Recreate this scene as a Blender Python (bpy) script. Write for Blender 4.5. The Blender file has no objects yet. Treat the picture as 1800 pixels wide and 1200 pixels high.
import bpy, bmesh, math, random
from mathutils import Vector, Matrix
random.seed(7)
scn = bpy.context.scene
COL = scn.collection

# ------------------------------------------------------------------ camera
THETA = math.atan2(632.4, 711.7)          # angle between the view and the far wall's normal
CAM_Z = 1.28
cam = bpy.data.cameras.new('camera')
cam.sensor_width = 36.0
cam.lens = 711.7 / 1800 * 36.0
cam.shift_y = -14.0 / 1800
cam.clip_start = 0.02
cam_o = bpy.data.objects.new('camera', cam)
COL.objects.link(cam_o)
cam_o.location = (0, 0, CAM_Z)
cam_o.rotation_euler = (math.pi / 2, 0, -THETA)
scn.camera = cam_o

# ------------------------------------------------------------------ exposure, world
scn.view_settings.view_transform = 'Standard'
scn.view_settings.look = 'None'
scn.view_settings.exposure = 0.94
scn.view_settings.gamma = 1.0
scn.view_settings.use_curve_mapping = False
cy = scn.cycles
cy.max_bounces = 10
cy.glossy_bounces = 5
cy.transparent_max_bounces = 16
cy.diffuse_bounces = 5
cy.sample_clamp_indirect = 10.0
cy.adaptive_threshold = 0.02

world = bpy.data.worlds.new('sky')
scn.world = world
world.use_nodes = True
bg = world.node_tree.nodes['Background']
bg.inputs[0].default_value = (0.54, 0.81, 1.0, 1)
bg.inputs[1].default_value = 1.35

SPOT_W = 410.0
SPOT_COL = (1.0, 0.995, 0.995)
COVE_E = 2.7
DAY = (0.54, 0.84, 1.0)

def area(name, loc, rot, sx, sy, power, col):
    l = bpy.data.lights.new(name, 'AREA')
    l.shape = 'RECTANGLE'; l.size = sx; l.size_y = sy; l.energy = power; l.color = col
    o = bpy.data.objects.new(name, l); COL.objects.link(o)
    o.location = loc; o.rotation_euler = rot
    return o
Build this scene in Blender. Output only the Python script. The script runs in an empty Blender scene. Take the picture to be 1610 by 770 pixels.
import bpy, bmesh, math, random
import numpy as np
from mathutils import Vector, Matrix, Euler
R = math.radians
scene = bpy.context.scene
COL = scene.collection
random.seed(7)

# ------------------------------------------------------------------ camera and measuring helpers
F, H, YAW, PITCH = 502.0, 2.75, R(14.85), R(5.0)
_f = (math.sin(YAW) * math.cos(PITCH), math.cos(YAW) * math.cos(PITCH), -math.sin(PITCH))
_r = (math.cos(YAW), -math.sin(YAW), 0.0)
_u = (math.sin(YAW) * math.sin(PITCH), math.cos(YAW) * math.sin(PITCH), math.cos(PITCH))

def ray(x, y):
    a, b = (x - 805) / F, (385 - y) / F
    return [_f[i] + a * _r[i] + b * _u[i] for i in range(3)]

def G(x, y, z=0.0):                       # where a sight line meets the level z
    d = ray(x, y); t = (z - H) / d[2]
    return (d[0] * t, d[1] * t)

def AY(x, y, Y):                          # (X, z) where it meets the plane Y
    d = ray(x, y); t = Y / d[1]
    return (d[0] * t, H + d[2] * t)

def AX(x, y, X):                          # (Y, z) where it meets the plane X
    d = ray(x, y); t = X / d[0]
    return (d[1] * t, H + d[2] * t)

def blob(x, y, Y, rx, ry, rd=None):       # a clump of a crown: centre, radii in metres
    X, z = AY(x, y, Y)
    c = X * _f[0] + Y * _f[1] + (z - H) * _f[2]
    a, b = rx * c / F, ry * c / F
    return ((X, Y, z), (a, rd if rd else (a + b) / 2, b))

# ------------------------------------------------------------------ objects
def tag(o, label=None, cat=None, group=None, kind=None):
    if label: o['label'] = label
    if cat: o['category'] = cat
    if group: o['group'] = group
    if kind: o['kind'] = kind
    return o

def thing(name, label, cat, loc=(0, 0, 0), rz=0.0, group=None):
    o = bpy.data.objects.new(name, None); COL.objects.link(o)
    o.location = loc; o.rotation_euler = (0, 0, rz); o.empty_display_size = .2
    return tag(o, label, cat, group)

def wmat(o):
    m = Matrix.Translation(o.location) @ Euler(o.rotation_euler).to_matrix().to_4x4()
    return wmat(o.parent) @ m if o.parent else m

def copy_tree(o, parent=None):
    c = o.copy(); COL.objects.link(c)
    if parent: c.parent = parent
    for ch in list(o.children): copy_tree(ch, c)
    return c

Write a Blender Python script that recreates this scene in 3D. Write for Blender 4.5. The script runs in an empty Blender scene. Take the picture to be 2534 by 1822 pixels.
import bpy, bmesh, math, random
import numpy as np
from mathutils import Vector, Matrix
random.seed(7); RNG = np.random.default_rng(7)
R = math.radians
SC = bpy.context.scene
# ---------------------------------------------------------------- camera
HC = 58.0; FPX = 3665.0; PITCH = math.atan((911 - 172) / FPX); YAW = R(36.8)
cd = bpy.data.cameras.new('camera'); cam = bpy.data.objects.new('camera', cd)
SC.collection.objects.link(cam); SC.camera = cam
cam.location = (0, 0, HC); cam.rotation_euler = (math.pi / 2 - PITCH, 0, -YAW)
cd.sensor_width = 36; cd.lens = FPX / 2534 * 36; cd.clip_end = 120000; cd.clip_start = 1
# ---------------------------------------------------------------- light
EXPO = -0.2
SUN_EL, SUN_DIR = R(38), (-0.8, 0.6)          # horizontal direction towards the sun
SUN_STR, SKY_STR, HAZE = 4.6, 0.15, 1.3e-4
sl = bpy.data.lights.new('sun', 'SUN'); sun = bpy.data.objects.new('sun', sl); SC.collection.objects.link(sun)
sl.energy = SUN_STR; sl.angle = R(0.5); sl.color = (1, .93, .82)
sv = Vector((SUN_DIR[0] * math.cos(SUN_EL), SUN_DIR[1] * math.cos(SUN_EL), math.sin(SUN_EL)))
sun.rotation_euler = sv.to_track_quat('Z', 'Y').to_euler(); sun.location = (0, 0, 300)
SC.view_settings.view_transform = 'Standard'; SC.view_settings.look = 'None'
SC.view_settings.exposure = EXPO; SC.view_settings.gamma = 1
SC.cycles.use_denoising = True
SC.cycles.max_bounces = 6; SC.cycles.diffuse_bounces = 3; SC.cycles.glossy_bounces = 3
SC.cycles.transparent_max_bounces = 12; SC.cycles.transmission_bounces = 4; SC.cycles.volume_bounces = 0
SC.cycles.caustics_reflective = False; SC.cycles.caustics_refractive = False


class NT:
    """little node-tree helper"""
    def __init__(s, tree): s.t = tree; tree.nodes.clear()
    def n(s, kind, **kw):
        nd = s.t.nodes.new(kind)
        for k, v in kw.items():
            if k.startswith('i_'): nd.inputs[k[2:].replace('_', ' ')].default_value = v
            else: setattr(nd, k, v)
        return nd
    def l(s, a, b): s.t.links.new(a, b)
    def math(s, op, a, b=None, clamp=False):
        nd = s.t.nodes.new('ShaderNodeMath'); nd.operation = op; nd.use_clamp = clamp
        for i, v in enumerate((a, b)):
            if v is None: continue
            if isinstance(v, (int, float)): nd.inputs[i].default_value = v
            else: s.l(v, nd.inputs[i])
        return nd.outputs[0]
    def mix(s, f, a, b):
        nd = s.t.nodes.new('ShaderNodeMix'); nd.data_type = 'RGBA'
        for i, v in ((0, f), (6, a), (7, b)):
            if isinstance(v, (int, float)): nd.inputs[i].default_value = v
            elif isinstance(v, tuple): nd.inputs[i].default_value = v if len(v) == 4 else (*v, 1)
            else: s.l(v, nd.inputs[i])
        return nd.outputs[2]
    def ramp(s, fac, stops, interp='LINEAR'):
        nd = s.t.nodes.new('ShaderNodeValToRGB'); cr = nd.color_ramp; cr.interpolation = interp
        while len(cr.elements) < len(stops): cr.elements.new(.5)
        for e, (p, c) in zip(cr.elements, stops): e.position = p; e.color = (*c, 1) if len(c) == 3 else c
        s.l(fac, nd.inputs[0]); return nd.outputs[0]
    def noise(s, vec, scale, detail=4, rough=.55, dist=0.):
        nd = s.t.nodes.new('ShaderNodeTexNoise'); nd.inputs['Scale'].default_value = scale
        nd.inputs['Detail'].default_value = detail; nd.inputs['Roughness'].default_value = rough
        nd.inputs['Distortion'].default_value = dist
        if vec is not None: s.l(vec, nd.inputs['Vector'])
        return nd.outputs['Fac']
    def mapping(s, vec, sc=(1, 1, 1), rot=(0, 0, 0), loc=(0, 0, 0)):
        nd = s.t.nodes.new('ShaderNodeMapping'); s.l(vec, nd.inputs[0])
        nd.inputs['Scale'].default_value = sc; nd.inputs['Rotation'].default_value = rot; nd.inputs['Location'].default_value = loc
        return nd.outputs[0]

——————

Print only the lines that run from the start of the listing to the line bearing "DAY = (0.54, 0.84, 1.0)"; please keep the first line and that last one, exactly as they appear.

Recreate this scene as a Blender Python (bpy) script. Write for Blender 4.5. The Blender file has no objects yet. Treat the picture as 1800 pixels wide and 1200 pixels high.
import bpy, bmesh, math, random
from mathutils import Vector, Matrix
random.seed(7)
scn = bpy.context.scene
COL = scn.collection

# ------------------------------------------------------------------ camera
THETA = math.atan2(632.4, 711.7)          # angle between the view and the far wall's normal
CAM_Z = 1.28
cam = bpy.data.cameras.new('camera')
cam.sensor_width = 36.0
cam.lens = 711.7 / 1800 * 36.0
cam.shift_y = -14.0 / 1800
cam.clip_start = 0.02
cam_o = bpy.data.objects.new('camera', cam)
COL.objects.link(cam_o)
cam_o.location = (0, 0, CAM_Z)
cam_o.rotation_euler = (math.pi / 2, 0, -THETA)
scn.camera = cam_o

# ------------------------------------------------------------------ exposure, world
scn.view_settings.view_transform = 'Standard'
scn.view_settings.look = 'None'
scn.view_settings.exposure = 0.94
scn.view_settings.gamma = 1.0
scn.view_settings.use_curve_mapping = False
cy = scn.cycles
cy.max_bounces = 10
cy.glossy_bounces = 5
cy.transparent_max_bounces = 16
cy.diffuse_bounces = 5
cy.sample_clamp_indirect = 10.0
cy.adaptive_threshold = 0.02

world = bpy.data.worlds.new('sky')
scn.world = world
world.use_nodes = True
bg = world.node_tree.nodes['Background']
bg.inputs[0].default_value = (0.54, 0.81, 1.0, 1)
bg.inputs[1].default_value = 1.35

SPOT_W = 410.0
SPOT_COL = (1.0, 0.995, 0.995)
COVE_E = 2.7
DAY = (0.54, 0.84, 1.0)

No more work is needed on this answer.